UPDATE: Feb. 22, 2024: This article has been updated with comments from Starbucks.
Dive Brief:
- Students at 25 universities will stage a national day of action against Starbucks on Thursday in solidarity with Starbucks Workers United. The students are demanding that universities “either [stop] sales of Starbucks coffee on campus or [send] a public message of solidarity for Starbucks workers,” according to a press release emailed to Restaurant Dive.
- The union and its allies will stage events at a wide range of universities, including major public universities like the University of Washington, University of Wisconsin-Madison, two SUNY schools, two schools in the University of California system and Rutgers. Demonstrations are also slated to take place at prestigious private universities, including Georgetown, University of Pennsylvania and the University of Chicago.
- SBWU has increased pressure on Starbucks this week. The union’s labor allies are pushing Starbucks to disclose information on the costs of its union response. Workers at a record 21 cafes announced their intent to unionize on Tuesday, and SBWU members in Chicago and Philadelphia filed several of Fair Workweek complaints against the coffee giant this week.
Dive Insight:
At Georgetown specifically, students are asking the university to sell stock it holds in the company, said Ella Clark, a student who led the organizing effort at a Starbucks store in California before college.
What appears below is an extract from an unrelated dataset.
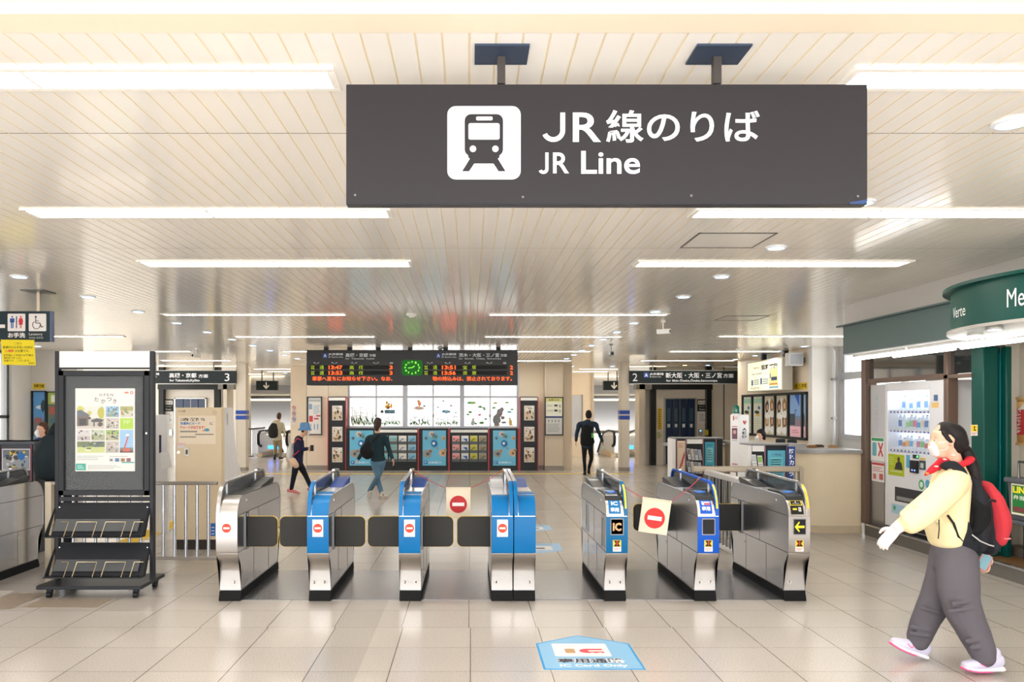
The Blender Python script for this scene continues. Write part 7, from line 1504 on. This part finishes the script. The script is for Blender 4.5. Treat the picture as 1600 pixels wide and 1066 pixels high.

Clark said the university owned about $5 million in Starbucks stock.
Early efforts to enlist consumers on the side of the organizing workers didn’t seem to impact Starbucks much, but the company’s decision to sue Workers United over pro-Palestinian social media posts may have hurt the chain’s traffic in recent months and increased its reliance on ultra-loyal customers to meet its goals. In that context, activism among younger consumers could pose a greater threat to Starbucks, especially as competition heats up for snacking dollars and medium-sized competitors roll out aggressive growth plans.
Starbucks has used controversial tactics in its campaign, including workplace surveillance and diluting the electoral pool at unionizing locations, firing workers involved with the union in alleged retaliation, and alleged solicitation of grievances in an effort to stymie union organizing.
Clark said the company’s tactics eroded support for the union in her store, and she had a promotion revoked when Starbucks figured out she was leading the campaign. The National Labor Relations Board later found the company violated federal labor law in its treatment of Clark.
“We got over 70% of our store to sign union cards at the beginning,” Clark said. “Due to Starbucks' intense, aggressive union-busting campaign, we lost those votes throughout the period between when we filed and when we voted.” Clark said the union lost by 1 ballot.
Students framed the actions as a way to protect American labor law from erosion.
“As college students, we’re the next generation of workers, so when we graduate, we want to make sure that our rights and value as workers are respected,” Valli Pendyala, a Georgetown student, said in a statement. “The first step towards ensuring that is fighting for Starbucks workers here and now.”
In 2023, a student occupation successfully pressured Cornell University into deciding not to renew its contract with Starbucks in 2025 after Starbucks closed all of its locations in Ithaca, New York, after they unionized.
In a statement emailed to Restaurant Dive, Starbucks said it was engaged in “efforts to negotiate fair contracts for partners at stores that have chosen union representation.”
The Strategic Organizing Center, a labor federation which includes the Service Employees International Union, of which Workers United is a part, is backing a slate of three board candidates for election at Starbucks’ shareholder meeting on March 13.
The SOC, in a presentation released this week, estimated that Starbucks has spent $153 million directly fighting unionization, and exposed itself to $87 million in liabilities as a result of legal proceedings and NLRB charges.
Starbucks claims it operates in compliance with labor law, and disagreed with Clark’s assertion that it engaged in union busting. Starbucks said it didn’t spend any money on “anti-union activities,” but did not specifically dispute the SOC’s figures, which estimate the cost of litigation, consulting, time lost due to captive-audience meeting, and liabilities stemming from NLRB general council complaints and administrative law judge decisions.
According to Starbucks’ 2023 global impact report, the company pays its workers an average of $17.42 an hour. If the SOC’s estimates are accurate, Starbucks’ expenditures fighting the campaign are equivalent in cost to about 13,777,267 labor hours, or 1,450 hours of work (more than $25,000 in wages) for every one of the approximately 9,500 Starbucks workers the NLRB says are represented by Workers United.